The Baltic Business, like its predecessor Pokerface, is actually a joint production. Pokerface originated as an extended plot outline developed for television by actor and writer Bill Gamer during a stint at the ABC. Gamer found Corris, and the combination clicked: not only was the television series successful, but after Corris’ novel sold over 15,000 copies the publishers were hungry for more. Since the partnership had been both easy and successful, Gamer (in Melbourne) again limned the storyline and Corris (in Sydney) fleshed out the new novel in a matter of weeks.

While the combination is successful in production terms, the result is not as interesting as it should be, given the talents of scenarist and novelist. The Baltic Business’s Ray Crawley (he is a bit that way) is a field agent for the less than ept Federal Security Agency which finally gets around to taking a desultory look at the ethnic Right. In marriage and spooking Crawley is cynical, street-smart, and a survivor. As in the real world Corris and Gamer see more out there than the laughable FSA, and the twists are nicely and nastily done.

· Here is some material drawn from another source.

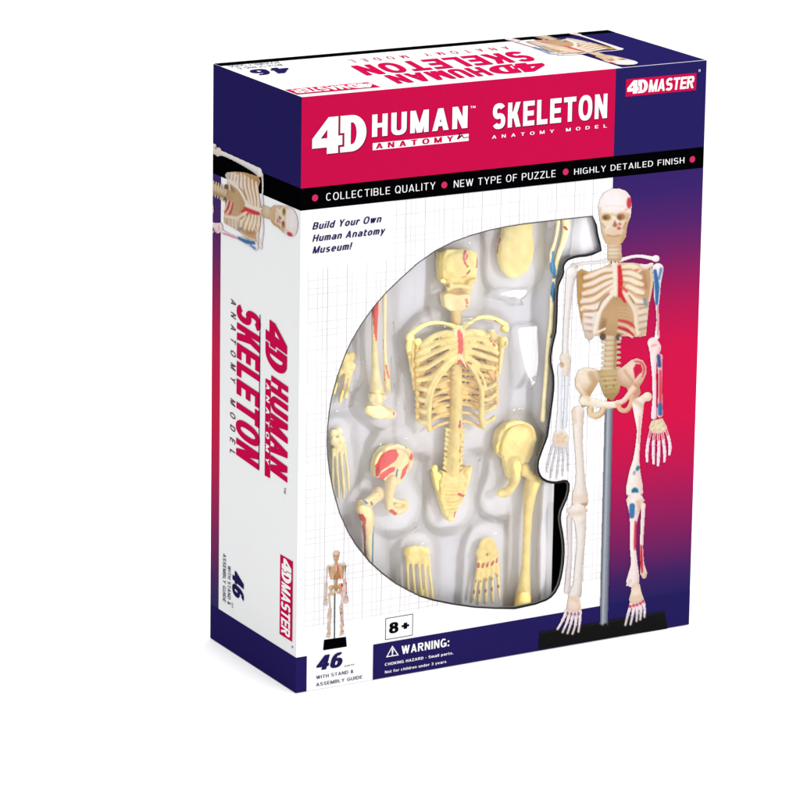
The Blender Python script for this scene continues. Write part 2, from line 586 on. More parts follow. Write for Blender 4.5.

Corris – and it is the novelist here – is at his best with the word rather than the storyline: the pleasant, dull sense of Melbourne against Sydney, the yuppie basket weavers of FSA bureaucracy and social science academe. But it’s quite enough to sustain the storyline – which could have taken a lot more fleshing out beyond the cardboard scenes Corris provides.

‘Beverly Hills’ Browning is the second of Corns’ editing and annotating of the agreeably suspect memoirs of the seedy and well-pickled name-dropping octogenarian, Richard Kelly Browning. Browning is another lookalike, this time modelled on Harry’ Flashman, whose memoirs George Macdonald Fraser is still dutifully and profitably editing. Like Flashman, Browning is a genial rogue, but rather more graceless and distinctly thick. Corns’ hero stumbles, by his own account, from one mess to another, interspersed by uncontrollable bouts of the good life.

Unfortunately, Browning’s memoirs are rather like him: not very well written, thin and not very entertaining. Like his mentor Flashman, Browning is a likeable coward, but written rather lamely.

At least Flashman is articulately rotten, and between the laughs, Fraser has a point about the so-called ‘heroes’ of schoolbook history. Browning’s two escapes (well, two and two halves counting jumping ship and a train) are not all that exciting; his villainies not all that reprehensible; his sexual exploits neither tantalising nor funny (the de rigueur necessary options for the genre); and the overall story, ho hum. Most disappointingly, Corris’ wonderful ear for language, apart from a few appropriate anachronisms for the period, seems to be blocked up (although, for Chandler aficionados, he reaches San Francisco on the SS Sternwood).

In ‘Beverly Hills’ Browning, Corris the historian follows Fraser and Gore Vidal into the pleasantly obsessive world of editors’ pseudo footnotes on various famous or deservedly unknown historical figures, correcting Browning’s memory here and explaining an Australianism there. This should be more fun than it is; again, the selections from ‘history’ aren’t full enough, or funny enough, or outrageous enough to fill the genre bill. This is odd given Browning’s, the inveterate name-dropper, hint:

Scott Fitzgerald once told me that his writing was just a whole lot of lies about himself and other people. I followed the same principle.

Just who Corris the author/‘editor’ is explaining for is one of the puzzles – maybe my sense of humour’s fading, but I couldn’t help feeling Corris hadn’t quite decided whether Browning is for a would-be American market, and hence the colloquialisms to be unravelled, or whether he was just playing the genre, again rather lamely. Having just read Robert Barrett’s You Wouldn’t-Be-Dead-For-Quids, my taste was whetted for what I had wrongly assumed to be a past richness of Australian language, as well as for a sharp twist to a story. For some reason Coms passed up the possibilities of his twenties setting for Browning.

Although The Baltic Business is a good read, it’s not Corris at his best, and Browning is forgettable. When Corris started the Hardy series, life perked up. An Australian setting for the genre invented by Hammett and Chandler for Southern California in the twenties and thirties worked beautifully. Using Chandler’s model of a time-worn but decent private detective as a moral screen against which the only too recognisable criminal and political and business sleaze of Sydney could be projected worked even better. And Corris’ first person language worked best of all. The best of the Cliff Hardy series was from a genre that has retained its charms and usefulness, and was all the more welcome as a view of Australia.

But Hardy seems to have gone a bit flabby, and perhaps Corris’ extraordinary rate of production is in need of a rest. The advice Scott Fitzgerald gave Dick Browning is appropriate enough for the Flashman genre, but to make it all work you need a bigger lie, told with a bit more style. The pity of it all is that Corris is better than that, much better.